Last summer, they had the opportunity to work with Oleg Ouchakov, an acrobat from Cirque du Soleil, who helped the couple develop new techniques so they could tackle the flashier lifts. The process may have been difficult, but it was well worth the work.
“We have to be grateful to Tessa [Virtue] & Scott [Moir] and Meryl [Davis] & Charlie [White], because they really pushed it in a different direction,” Cappellini said. “I remember when everyone was doing all the same lifts, all the way through the program, everyone with the same rotational. Now, we can be so much more creative and athletic and I think that’s really interesting, but we need acrobats to do this. It’s another window that’s opened and I think that it was a great move for the sport. This sport is evolving and it can surprise you every time.”
Their desire to improve their marks and take their skating to another level has fueled their quest for bigger lifts. While it is possible to earn level 4 without attempting a death-defying entry or holding a handstand high above your partner, it is hard to maximize GOE without doing something that demands the judge’s attention—and doing it extremely well.
“I think it is true that you need the wow factor,” Cappellini said, “especially because it has been showcased so well by Tessa & Scott and Meryl & Charlie. They, for everybody, are perfection. So maybe the +3 arrives more when something can really impress a judge, not just when something is nicely, correctly done, but when the judge says, ‘Wow!’ As long as they [the top two teams] are doing this kind of thing, it’s a little harder for the rest of the world to get +3s, but it’s sport, so that’s the way it should be.”
Without being intimidated, Cappellini & Lanotte keep striving to do more, especially in what has been the all-important Olympic season. While they are clearly aware of the talent that surrounds them and are respectful of their competitors, it is clear that they have learned to keep their focus inward—on what they can do, on how they can improve—without attempting comparisons to their competitors.
“I think this is the best season to find the motivation to be on the podium,” Lanotte said. “The season is very long, and all the other couples are very good, but still, for the competition, you have to do what you have to do. We train to be one of the best teams in the world. No matter what, we are going to try to move forward and be at the same level or better than the other couples.”

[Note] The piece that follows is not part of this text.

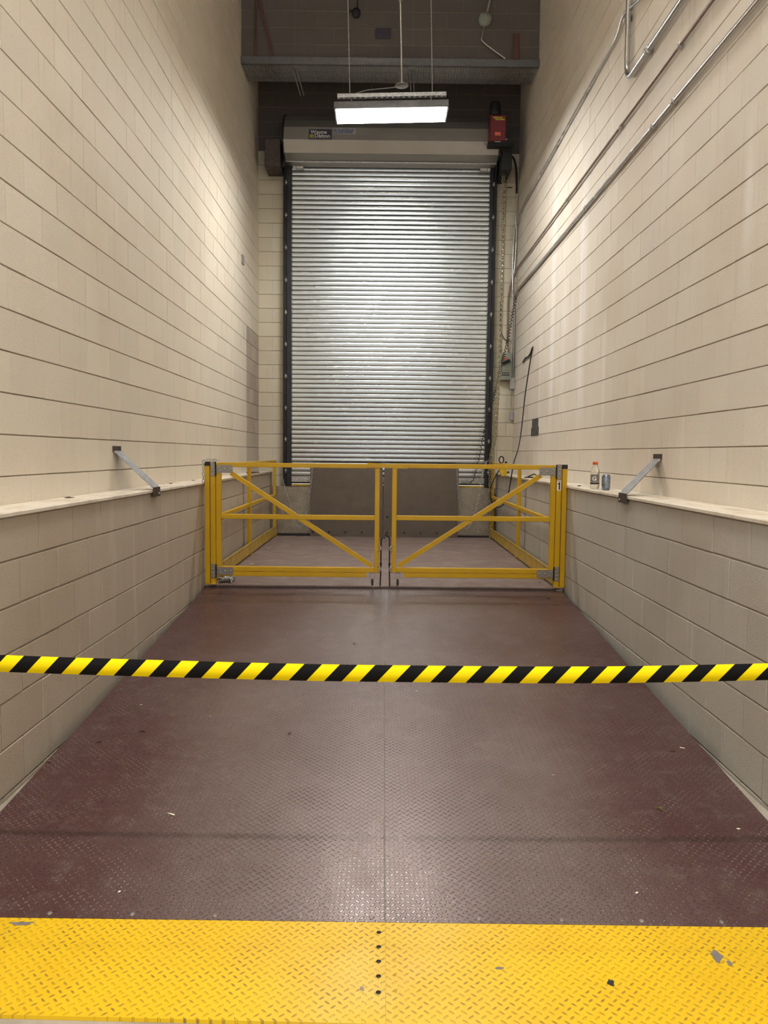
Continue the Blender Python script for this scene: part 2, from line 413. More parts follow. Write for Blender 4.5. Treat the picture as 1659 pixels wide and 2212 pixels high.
rw=block_wall('wall_right_lower','X',LXR,-1,FRONT,11.5,-.55,1.229,1.038,3.517,[M['low_r'],M['mortar']],breaks=(9.27,),vf=.8,jw=.0038); struct(rw)
# back wall: pieces left and right of the door and above it
struct(block_wall('wall_back','Y',YB,-1,XL,-1.44,.1,5.862,1.392,-1.834-.2032,[M['wb'],M['mortar']]))
b2=struct(block_wall('wall_back','Y',YB,-1,1.575,XR,.1,5.862,1.392,-1.834,[M['wb'],M['mortar']]))
b3=struct(block_wall('wall_back','Y',YB,-1,-1.44,1.575,5.70,5.862,1.392,-1.834,[M['wb'],M['mortar']]))
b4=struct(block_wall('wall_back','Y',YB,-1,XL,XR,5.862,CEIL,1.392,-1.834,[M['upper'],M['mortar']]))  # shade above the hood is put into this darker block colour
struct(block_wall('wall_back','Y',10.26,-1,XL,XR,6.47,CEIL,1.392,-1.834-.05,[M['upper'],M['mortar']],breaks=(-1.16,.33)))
m=MB().box(-5.0,5.0,-4.0,3.78,-.25,0.0); struct(m.build('floor',M['conc']))
m=MB().box(XL-.2,XR+.2,3.78,YB+.2,-.8,-.55); struct(m.build('floor',M['conc']))
m=MB().box(-5.0,5.0,-4.0,YB+.2,CEIL,CEIL+.15); struct(m.build('ceiling',M['ceil']))
# slab under the dock door
m=MB().box(-1.62,1.68,11.44,YB+.2,-.55,1.036); struct(m.build('trim_1',M['conc']))
# ledge caps: boards laid end to end
def ledgecap(name,x0,x1,segs,edge):
    mb=MB()
    for (y0,y1,dz) in segs:
        mb.box(x0,x1,y0+.002,y1-.002,1.231,LT+dz,0,.004)
    return struct(mb.build(name,M['ledge']))
ledgecap('trim_2',XL+.002,LXL+.016,[(FRONT,2.4,0),(2.4,6.30,.0),(6.30,8.9,-.003),(8.9,11.5,-.001)],0)
ledgecap('trim_3',LXR-.016,XR-.002,[(FRONT,3.16,-.003),(3.16,6.27,.0),(6.27,9.4,.001),(9.4,11.5,-.002)],0)

# soffit of ribbed metal pan under the upper wall
root=thing('soffit_canopy','grey ribbed metal pan spanning wall to wall above the roll-up door','canopy',(.05,10.47,6.408))
mb=MB(); mb.box(XL+.003,XR-.003,10.205,10.245,6.408,6.500,0,.004); mb.build('fascia',M['housing'],root)
mb=MB(); x=XL+.02
mb.box(XL+.003,XR-.003,10.245,10.72,6.428,6.468)
while x<XR-.03:
    if not (-1.20<x<-1.12 or .29<x<.36):
        for (y0,y1) in ((10.26,10.39),(10.41,10.54),(10.56,10.69)):
            mb.prism([(x-.010,6.428),(x+.010,6.428),(x+.006,6.410),(x-.006,6.410)],'Y',y0,y1)
    x+=.036
mb.build('ribbed_pan',M['zinc'],root)
for xx in (-1.165,.325):
    mb=MB()
    for d in (-.022,.022): mb.tube([(xx+d,10.36,6.402),(xx+.035+d,10.9,6.33)],.009,6)
    mb.build('strut_rod',M['zinc'],root)

# ------------------------------------------------------------------ ramp, platform, yellow threshold
SEAM=.0255; Y0,Y1=2.415,7.035; Z0,Z1=.012,.296
def rampz(y): return Z0+(y-Y0)*(Z1-Z0)/(Y1-Y0)
def slab(poly_top,t,mb,mi=0):
    n=len(poly_top); vs=list(poly_top)+[(p[0],p[1],p[2]-t) for p in poly_top]
    mb.add(vs,[tuple(range(n)),tuple(range(2*n-1,n-1,-1))]+[(i,(i+1)%n,n+(i+1)%n,n+i) for i in range(n)],mi)
YN=lambda x:2.413-.0065*x
YF=lambda x:1.962-.022*x
for side in (-1,1):
    if side<0: xo0,xo1,xi=-1.530,-1.592,SEAM-.0004
    else: xo0,xo1,xi=1.570,1.645,SEAM+.0004
    nm='left' if side<0 else 'right'
    root=thing('ramp_plate',('left' if side<0 else 'right')+' half of the maroon tread plate ramp, '+('left' if side<0 else 'right')+' of the centre seam','ramp',((xo0+xi)/2,(Y0+Y1)/2,0))
    mb=MB(); slab([(xo0,YN(xo0),Z0),(xi,YN(xi),Z0),(xi,Y1,Z1),(xo1,Y1,Z1)],.010,mb); mb.build('tread_plate',M['maroon'],root)
    # welded seam bead
    if side<0:
        mb=MB(); mb.tube([(xi-.002,YN(xi)+.01,Z0-.0004),(xi-.002,Y1-.02,Z1-.0004)],.0026,6); mb.build('seam_strip',M['hinge'],root)
    # side flange hanging below the edge
    mb=MB(); sx=-side
    f0=xo0+sx*.012; f1=xo1+sx*.012
    mb.add([(f0,3.85,rampz(3.85)-.011),(f1,Y1-.01,Z1-.011),(f1,Y1-.01,Z1-.13),(f0,3.85,rampz(3.85)-.12),
            (f0+sx*.01,3.85,rampz(3.85)-.011),(f1+sx*.01,Y1-.01,Z1-.011),(f1+sx*.01,Y1-.01,Z1-.13),(f0+sx*.01,3.85,rampz(3.85)-.12)],
           [(0,1,2,3),(4,5,6,7),(0,1,5,4),(1,2,6,5),(2,3,7,6),(3,0,4,7)]); mb.build('side_flange',M['black'],root)
    xs=[-1.33,-1.07,-.80,-.53,-.25,-.02] if side<0 else [.065,.33,.60,.86,1.12,1.39]
    for xx in xs:
        y=YN(xx)+.022; z=rampz(y)
        mb=MB(); mb.lathe([(.008,z-.002),(.008,z+.0016),(.0045,z+.0022),(.004,z+.0010)],(xx,y,0),12); mb.build('screw',M['hinge'],root)
    xo=-1.55 if side<0 else 1.60
    root=thing('threshold_plate',('left' if side<0 else 'right')+' half of the yellow tread plate strip at the foot of the ramp','floor plate',((xo+xi)/2,2.19,0))
    mb=MB(); slab([(xo,YF(xo),.0115),(xi,YF(xi),.0115),(xi,YN(xi)-.0015,.0115),(xo,YN(xo)-.0015,.0115)],.0113,mb); mb.build('tread_plate',M['yellow_plate'],root)
    xx=.005 if side<0 else .052
    for y in (2.358,2.286,2.217,2.151,2.083):
        mb=MB(); r=.0075 if side<0 else .005
        mb.lathe([(r,.010),(r,.0128),(r*.6,.0138),(r*.5,.0118)],(xx,y+(.004 if side>0 else 0),0),14); mb.build('screw',M['ink'] if side<0 else M['yellow_worn'],root)
    # paint chips
    chips=[(-1.135,2.388,.042,.013)] if side<0 else [(.673,2.128,.012,.018),(1.030,2.255,.020,.035),(1.055,2.222,.010,.014),(.36,2.19,.016,.006)]
    for (cx,cy,rx,ry) in chips:
        rr=random.Random(int(cx*100)); pts=[]
        for k in range(14):
            a=2*PI*k/14; q=rr.uniform(.55,1.1); pts.append((cx+math.cos(a)*rx*q,cy+math.sin(a)*ry*q,.0122))
        mb=MB(); slab(pts,.0005,mb); o=mb.build('paint_chip',M['blackgrey'] if abs(cx-.673)<.01 else M['label_grey'],root)
        o['label']='bare grey chip in the yellow paint'

root=thing('lift_platform','level maroon tread plate platform behind the yellow gates','platform',(.03,9.2,.318))
mb=MB(); slab([(-1.605,Y1+.006,.320),(1.668,Y1+.006,.320),(1.60,11.36,.320),(-1.575,11.36,.320)],.012,mb); mb.build('deck',M['platform'],root)
mb=MB(); mb.box(-1.60,1.655,Y1+.006,Y1+.03,.19,.306); mb.build('front_beam',M['brown_steel'],root)
mb=MB(); mb.tube([(SEAM,Y1+.01,.3205),(SEAM,11.34,.3205)],.0035,6); mb.build('seam_strip',M['hinge'],root)
mb=MB(); mb.box(-1.615,-1.50,Y1+.0305,Y1+.075,.290,.307); mb.build('corner_shoe',M['brown_steel'],root)
mb=MB(); mb.box(1.57,1.675,Y1+.0305,Y1+.075,.290,.307); mb.build('corner_shoe',M['brown_steel'],root)
mb=MB(); mb.box(1.600,1.655,Y1+.0008,Y1+.005,.225,.303); o=mb.build('end_plate',M['zinc'],root); o['label']='bright bare steel end plate'
# legs carrying the platform in the pit
for xx in (-1.3,1.35):
    for yy in (7.4,11.0): MB().box(xx-.06,xx+.06,yy-.06,yy+.06,-.55,.3075).build('support_column',M['black'],root)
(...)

And while they fell short of their goal to be on the podium in Sochi, just weeks earlier, when they won the European title, Cappellini & Lanotte defeated the team that went on to win Olympic bronze. With one more chance this season to step onto the podium, that steady, inward focus may be the key.
“Sochi has never been our ending point,” Cappellini said at the start of the season. “It will be probably the first time that we sit down and see and start thinking how much we can do after, hopefully, staying in good health. I think I can say for sure that there’s not going to be a next Olympics. We’ll be pretty aged by then. It’s been done, but I’m not really sure.”
Although another full quadrennial may not be in the cards for the likable Italians, it seems possible that their best work is still to come. With their positive attitude and careful analysis of their own progress, it is easy to believe that they are still on a learning curve that trends upward. With the barrage of retirements and rumors for more that have followed since Sochi, Cappellini & Lanotte seem ready to fully embrace their role as veterans and leaders in the sport.
“Everything that we’ve done, we’ve worked on, we’ve said, and everything our coaches and our team have said to us comes to life in that moment [when we take the ice],” Cappellini said. “This year, we feel the love of everybody. We’re getting old, so we’re getting to that point where it just takes a look to feel that support. Our relationships are starting to be without words. We feel the experience and the maturity, and hopefully, everything will keep improving.”